I'm using Jupyterhub and I've been in the habit of creating my own kernels
by dropping json files into this directory:
~/.local/share/jupyter/kernels
where the kernel looks like
~/.local/share/jupyter/kernels/env0
kernel.json
logo-32x32.png
logo-64x64.png
And the `kernel.json` looks like:
{
"argv": [
"~/.conda/envs/env0/bin/python",
"-m",
"ipykernel_launcher",
"-f",
"{connection_file}"
],
"language": "python",
"display_name": "env0"
}
This works just fine for just me. However, I'm working with my admin to
set this up for other users less inclined to mess with config files.
My desire is to establish a set of kernels that everyone will have access
to when they kick off their own notebook server via jupyterhub. But I also
want them to be able to add their own kernels if they wanted.

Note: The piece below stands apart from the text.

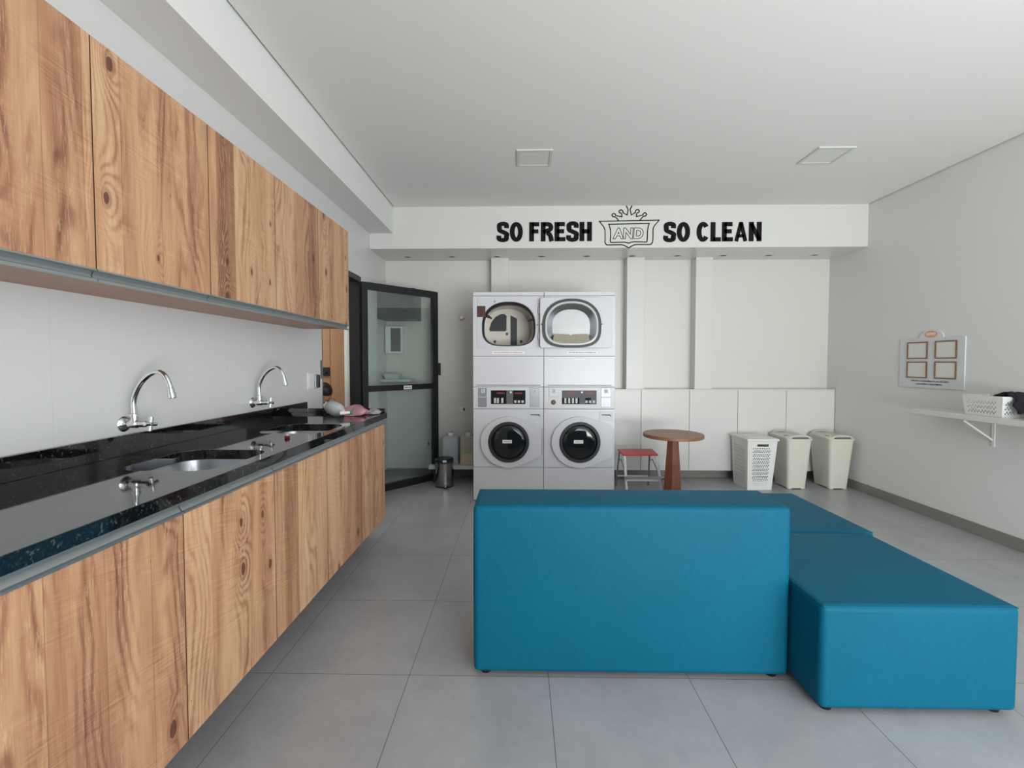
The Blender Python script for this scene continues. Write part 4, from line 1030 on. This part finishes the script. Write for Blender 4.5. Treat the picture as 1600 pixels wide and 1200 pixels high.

My first plan would be to create symbolic links in each users
`~/.local/share/jupyter/kernels/` directory to some globally accessible
directory with the appropriately specified kernels. They could then create
additional kernels on their own in the same directory.
However, this seems like there should be a configuration option that points
jupyter to a directory to search for kernels and that we could build upon
available kernels by looking in additional directories. So that in some
final state I could have a global config that points to where the globally
accessible kernels are and users can have additional ones in their own
directory.
Is my current plan sufficient?
Is my current plan good?
Are there configuration options that help me accomplish my goal?